Saturday, October 1, 2011


I feel guilty that I haven't posted much in the past two weeks.  My husband and I have been preoccupied because I finally decided to swallow hard and confront my latest case of Analysis Paralysis: flooring.

We currently have wall-to-wall carpet on most of the main level of our (12-year-old) home.  We have 12x12 inch tiles in the remaining "wet" areas: kitchen, laundry and baths.

When I got a part-time job about four years ago, I decided to start saving a chunk of cash every month for new flooring for our home.

I desperately wanted wood flooring to replace the carpet both because I love the look and because I much prefer the upkeep.  I also wanted to upgrade the tile in the kitchen and laundry room with a larger 18 or 20-inch square porcelain tile.  What I am aiming for here is a classic look that will last for the rest of my life, since I don't plan on moving again and I think I only have it in me to do a project of this scope once!

About a year and a half ago, I was ready to move forward.   Unfortunately, around the same time, my husband lost his job.  We had five months of economic uncertainty, so we put the project on hold.

Good thing, because now that I have gotten detailed estimates and compared them with our guess-timates, I realize that I wouldn't have had enough money back then to do the entire project.

Part I of the process is to choose the hardwood floor.  Neither my husband nor I has the stomach for the multi-step process of living through solid, nail-down hardwoods installation.

Solid hardwoods are absolutely beautiful floors, but they're not worth the anxiety and chaos and dust that would be created in my household.  Kudos to you if you can weather the dust storm, but I just can't.

So we have settled on engineered wood floors.  Engineered wood flooring is comprised of multiple layers of wood in the form of a plank. The top layer is the wood that is visible when the flooring is installed, and is adhered to a plywood core (or substrate) which provides the stability.

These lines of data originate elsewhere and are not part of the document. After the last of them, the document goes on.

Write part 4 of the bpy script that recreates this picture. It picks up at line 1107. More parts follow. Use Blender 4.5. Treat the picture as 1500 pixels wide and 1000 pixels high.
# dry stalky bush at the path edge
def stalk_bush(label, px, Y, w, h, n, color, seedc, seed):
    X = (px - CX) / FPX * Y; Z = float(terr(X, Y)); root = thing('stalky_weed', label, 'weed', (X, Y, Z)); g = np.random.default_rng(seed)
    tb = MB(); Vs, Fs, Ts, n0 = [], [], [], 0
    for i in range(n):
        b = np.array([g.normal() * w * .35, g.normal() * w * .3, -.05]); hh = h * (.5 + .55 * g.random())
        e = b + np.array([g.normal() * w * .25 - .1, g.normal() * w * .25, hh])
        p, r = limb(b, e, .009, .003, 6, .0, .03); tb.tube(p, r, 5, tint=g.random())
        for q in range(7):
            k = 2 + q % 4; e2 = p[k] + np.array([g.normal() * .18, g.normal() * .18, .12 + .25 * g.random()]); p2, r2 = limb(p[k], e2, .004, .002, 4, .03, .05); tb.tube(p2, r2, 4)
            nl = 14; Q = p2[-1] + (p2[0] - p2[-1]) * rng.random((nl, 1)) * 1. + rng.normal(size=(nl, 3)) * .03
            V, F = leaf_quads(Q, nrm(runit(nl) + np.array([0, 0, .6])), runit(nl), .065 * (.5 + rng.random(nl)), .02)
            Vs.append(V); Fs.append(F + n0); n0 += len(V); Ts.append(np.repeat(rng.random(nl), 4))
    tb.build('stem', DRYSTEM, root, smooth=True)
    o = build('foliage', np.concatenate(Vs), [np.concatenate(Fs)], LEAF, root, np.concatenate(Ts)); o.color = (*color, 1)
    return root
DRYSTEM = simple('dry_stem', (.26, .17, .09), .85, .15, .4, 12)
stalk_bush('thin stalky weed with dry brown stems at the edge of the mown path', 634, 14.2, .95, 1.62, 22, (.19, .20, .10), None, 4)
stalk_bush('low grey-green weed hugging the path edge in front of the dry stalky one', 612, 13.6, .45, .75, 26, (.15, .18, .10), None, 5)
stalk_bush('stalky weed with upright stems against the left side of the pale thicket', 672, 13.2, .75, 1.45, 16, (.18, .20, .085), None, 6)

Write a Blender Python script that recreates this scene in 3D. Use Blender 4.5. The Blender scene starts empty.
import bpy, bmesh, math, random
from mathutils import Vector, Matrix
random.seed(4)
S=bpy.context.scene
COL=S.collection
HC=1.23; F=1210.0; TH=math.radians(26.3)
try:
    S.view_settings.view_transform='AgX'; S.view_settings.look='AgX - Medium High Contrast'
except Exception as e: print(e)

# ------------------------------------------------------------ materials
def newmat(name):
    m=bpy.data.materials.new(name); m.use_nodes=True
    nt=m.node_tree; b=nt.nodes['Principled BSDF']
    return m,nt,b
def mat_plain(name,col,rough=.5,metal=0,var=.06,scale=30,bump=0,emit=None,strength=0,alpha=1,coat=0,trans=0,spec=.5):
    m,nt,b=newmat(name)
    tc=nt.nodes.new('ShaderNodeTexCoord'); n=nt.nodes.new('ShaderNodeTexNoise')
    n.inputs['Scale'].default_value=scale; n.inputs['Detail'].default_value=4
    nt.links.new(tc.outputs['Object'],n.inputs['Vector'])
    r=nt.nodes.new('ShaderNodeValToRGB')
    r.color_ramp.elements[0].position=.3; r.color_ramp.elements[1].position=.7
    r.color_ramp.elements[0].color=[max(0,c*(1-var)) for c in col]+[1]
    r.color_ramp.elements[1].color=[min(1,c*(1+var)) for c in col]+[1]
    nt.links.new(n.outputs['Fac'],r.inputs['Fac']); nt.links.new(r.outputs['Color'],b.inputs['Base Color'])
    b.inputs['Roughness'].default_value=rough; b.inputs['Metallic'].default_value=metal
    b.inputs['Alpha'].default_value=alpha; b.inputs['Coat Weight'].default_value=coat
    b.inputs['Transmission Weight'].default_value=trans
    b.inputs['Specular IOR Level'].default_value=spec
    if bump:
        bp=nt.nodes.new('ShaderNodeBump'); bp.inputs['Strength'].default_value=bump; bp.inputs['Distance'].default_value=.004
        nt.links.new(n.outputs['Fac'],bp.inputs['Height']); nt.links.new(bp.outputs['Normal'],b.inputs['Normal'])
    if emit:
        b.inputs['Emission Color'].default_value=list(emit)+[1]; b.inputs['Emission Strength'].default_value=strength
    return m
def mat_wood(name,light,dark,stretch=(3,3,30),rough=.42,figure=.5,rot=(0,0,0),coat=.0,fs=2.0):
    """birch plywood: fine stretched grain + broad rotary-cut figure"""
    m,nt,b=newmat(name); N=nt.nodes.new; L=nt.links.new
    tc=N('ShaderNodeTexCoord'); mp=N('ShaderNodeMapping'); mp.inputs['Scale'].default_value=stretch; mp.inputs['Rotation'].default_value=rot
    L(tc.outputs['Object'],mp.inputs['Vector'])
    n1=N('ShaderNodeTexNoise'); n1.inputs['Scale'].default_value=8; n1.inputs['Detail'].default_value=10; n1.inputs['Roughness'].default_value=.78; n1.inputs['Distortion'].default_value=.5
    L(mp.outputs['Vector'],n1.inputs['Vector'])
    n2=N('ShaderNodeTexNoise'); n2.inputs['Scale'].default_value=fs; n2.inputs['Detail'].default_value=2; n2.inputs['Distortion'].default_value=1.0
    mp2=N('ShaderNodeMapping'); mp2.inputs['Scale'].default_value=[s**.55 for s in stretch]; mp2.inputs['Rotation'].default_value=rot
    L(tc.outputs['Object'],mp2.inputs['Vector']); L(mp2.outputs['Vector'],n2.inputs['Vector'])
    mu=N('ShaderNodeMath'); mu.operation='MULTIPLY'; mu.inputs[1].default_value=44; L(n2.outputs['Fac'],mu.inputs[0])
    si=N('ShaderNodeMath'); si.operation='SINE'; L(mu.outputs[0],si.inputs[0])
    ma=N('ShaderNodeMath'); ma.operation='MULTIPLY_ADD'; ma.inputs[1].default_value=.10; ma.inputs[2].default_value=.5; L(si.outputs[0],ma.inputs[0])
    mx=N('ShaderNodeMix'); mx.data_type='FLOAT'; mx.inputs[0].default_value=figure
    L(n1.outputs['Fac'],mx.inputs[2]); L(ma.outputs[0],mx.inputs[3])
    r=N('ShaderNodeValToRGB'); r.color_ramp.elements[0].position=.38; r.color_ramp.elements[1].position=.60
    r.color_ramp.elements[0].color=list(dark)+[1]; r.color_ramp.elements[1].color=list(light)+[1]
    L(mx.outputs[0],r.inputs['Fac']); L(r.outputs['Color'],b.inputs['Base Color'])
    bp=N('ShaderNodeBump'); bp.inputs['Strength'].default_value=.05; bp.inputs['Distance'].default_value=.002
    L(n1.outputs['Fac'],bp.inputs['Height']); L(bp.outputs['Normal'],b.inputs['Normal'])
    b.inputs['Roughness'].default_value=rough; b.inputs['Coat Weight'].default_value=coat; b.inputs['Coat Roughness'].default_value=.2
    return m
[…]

My husband is a mechanical engineer and is absolutely convinced that engineered floors are superior to solid floors for our application in that they are (1) structurally stable and better for use over concrete (our house is built on a slab) and (2) coated with both stain and aluminum oxide finish coats (up to 8) that are factory applied and very hard and durable.  Besides that, he absolutely hates the height differential between tile and solid wood floors because there is probably a 1-inch difference that must be "bridged" with reducers.

Neither of us loves the hand-scraped look, mostly because a lot of the stuff out there is actually machine scraped and has a predictable lined appearance.  But we do like the fact that handscraping camouflages  inevitable scrapes and scratches.

We found a flooring line called Bella Cera Amalfi Coast (in some areas, it's known as Southern Traditions) that has a very subtle handscraping.  We're going with a random width configuration of 4, 6, and 8 inch Hickory planks.  We have decided on the color Deruta which is a warm medium brown.

Bella Cera Amalfi Coast

Next we need to decide on a tile.   My goal is to get this thing done before October is over!  Stay tuned!


Carrie said...

we need to upgrade our flooring... but have been putting it off the past month or so. We put carpeting down in the main level of the house and bedrooms 2.5 yrs ago... but then my 2yr old got into some nail polish.... living room and downstairs bedrooms floors have some pretty art work =/

Anne said...

I think you have just made the right decision regarding your flooring. Engineered flooring is great since you get the look and feel of the real wood and on the other hand you can enjoy other advantages of the engineered technology such as the easy installation and the extra strength. You can refinish this floor few times, too. I really like the random width of the boards. Congratulations!

Anonymous said...

What an investment! Yikes! Love your choice of wood..

Paula {Salad in a Jar} said...

Did not mean for that last comment to be anonymous. Sorry.